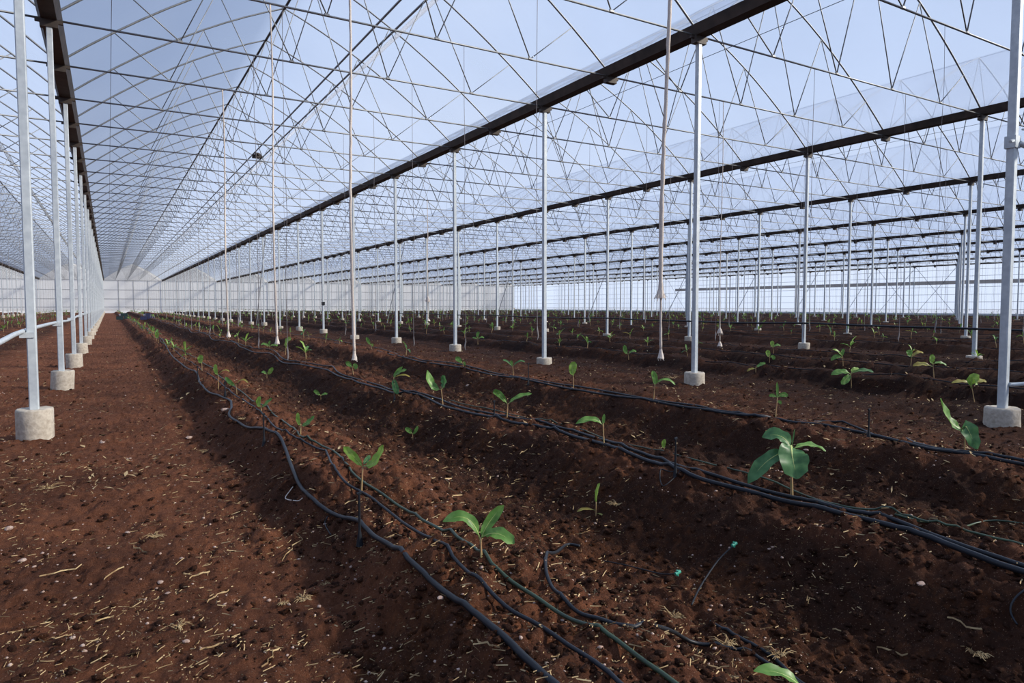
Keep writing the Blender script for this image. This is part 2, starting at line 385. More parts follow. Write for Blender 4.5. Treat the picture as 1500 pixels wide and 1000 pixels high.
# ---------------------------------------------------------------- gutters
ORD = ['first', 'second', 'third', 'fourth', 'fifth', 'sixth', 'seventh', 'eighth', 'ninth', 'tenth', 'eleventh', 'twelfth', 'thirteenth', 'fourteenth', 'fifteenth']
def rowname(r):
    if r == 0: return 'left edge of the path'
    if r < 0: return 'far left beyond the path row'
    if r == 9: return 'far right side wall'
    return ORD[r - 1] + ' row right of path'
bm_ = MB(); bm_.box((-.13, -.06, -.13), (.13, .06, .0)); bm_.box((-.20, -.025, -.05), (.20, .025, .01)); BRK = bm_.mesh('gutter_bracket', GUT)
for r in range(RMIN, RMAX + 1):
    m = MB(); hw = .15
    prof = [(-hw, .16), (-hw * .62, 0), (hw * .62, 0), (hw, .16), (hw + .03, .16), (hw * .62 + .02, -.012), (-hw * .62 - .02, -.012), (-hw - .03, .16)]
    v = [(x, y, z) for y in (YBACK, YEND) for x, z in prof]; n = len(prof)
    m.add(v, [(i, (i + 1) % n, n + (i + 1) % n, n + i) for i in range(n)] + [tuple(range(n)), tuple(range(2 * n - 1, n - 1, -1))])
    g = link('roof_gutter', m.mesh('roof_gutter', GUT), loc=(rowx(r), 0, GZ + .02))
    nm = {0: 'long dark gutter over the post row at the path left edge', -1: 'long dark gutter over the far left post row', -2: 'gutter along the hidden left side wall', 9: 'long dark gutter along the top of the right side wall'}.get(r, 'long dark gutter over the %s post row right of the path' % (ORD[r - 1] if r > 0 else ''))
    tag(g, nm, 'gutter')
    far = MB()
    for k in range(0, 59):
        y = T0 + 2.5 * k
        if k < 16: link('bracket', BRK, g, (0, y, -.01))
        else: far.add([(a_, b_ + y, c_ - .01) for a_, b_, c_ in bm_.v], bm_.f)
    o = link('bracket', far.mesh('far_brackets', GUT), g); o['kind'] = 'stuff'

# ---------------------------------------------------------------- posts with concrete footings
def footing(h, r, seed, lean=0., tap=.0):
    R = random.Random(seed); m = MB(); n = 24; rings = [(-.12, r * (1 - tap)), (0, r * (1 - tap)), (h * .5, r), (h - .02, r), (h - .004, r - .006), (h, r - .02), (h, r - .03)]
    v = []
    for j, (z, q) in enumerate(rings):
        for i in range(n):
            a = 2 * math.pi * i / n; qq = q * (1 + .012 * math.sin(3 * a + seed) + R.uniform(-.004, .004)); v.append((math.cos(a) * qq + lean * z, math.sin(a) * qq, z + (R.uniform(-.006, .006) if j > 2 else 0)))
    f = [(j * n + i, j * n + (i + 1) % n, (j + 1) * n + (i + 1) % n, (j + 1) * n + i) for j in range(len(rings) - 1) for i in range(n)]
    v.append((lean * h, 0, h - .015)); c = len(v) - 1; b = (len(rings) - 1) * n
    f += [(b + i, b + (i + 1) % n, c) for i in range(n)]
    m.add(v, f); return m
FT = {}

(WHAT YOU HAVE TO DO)
Up to and including the line with "o = link('bracket', far.mesh('far_brackets', GUT), g);", copy the data above from its first line. Skip pictures.

(OUTPUT FOR THIS EXERCISE)
Keep writing the Blender script for this image. This is part 2, starting at line 385. More parts follow. Write for Blender 4.5. Treat the picture as 1500 pixels wide and 1000 pixels high.
# ---------------------------------------------------------------- gutters
ORD = ['first', 'second', 'third', 'fourth', 'fifth', 'sixth', 'seventh', 'eighth', 'ninth', 'tenth', 'eleventh', 'twelfth', 'thirteenth', 'fourteenth', 'fifteenth']
def rowname(r):
    if r == 0: return 'left edge of the path'
    if r < 0: return 'far left beyond the path row'
    if r == 9: return 'far right side wall'
    return ORD[r - 1] + ' row right of path'
bm_ = MB(); bm_.box((-.13, -.06, -.13), (.13, .06, .0)); bm_.box((-.20, -.025, -.05), (.20, .025, .01)); BRK = bm_.mesh('gutter_bracket', GUT)
for r in range(RMIN, RMAX + 1):
    m = MB(); hw = .15
    prof = [(-hw, .16), (-hw * .62, 0), (hw * .62, 0), (hw, .16), (hw + .03, .16), (hw * .62 + .02, -.012), (-hw * .62 - .02, -.012), (-hw - .03, .16)]
    v = [(x, y, z) for y in (YBACK, YEND) for x, z in prof]; n = len(prof)
    m.add(v, [(i, (i + 1) % n, n + (i + 1) % n, n + i) for i in range(n)] + [tuple(range(n)), tuple(range(2 * n - 1, n - 1, -1))])
    g = link('roof_gutter', m.mesh('roof_gutter', GUT), loc=(rowx(r), 0, GZ + .02))
    nm = {0: 'long dark gutter over the post row at the path left edge', -1: 'long dark gutter over the far left post row', -2: 'gutter along the hidden left side wall', 9: 'long dark gutter along the top of the right side wall'}.get(r, 'long dark gutter over the %s post row right of the path' % (ORD[r - 1] if r > 0 else ''))
    tag(g, nm, 'gutter')
    far = MB()
    for k in range(0, 59):
        y = T0 + 2.5 * k
        if k < 16: link('bracket', BRK, g, (0, y, -.01))
        else: far.add([(a_, b_ + y, c_ - .01) for a_, b_, c_ in bm_.v], bm_.f)
    o = link('bracket', far.mesh('far_brackets', GUT), g); o['kind'] = 'stuff'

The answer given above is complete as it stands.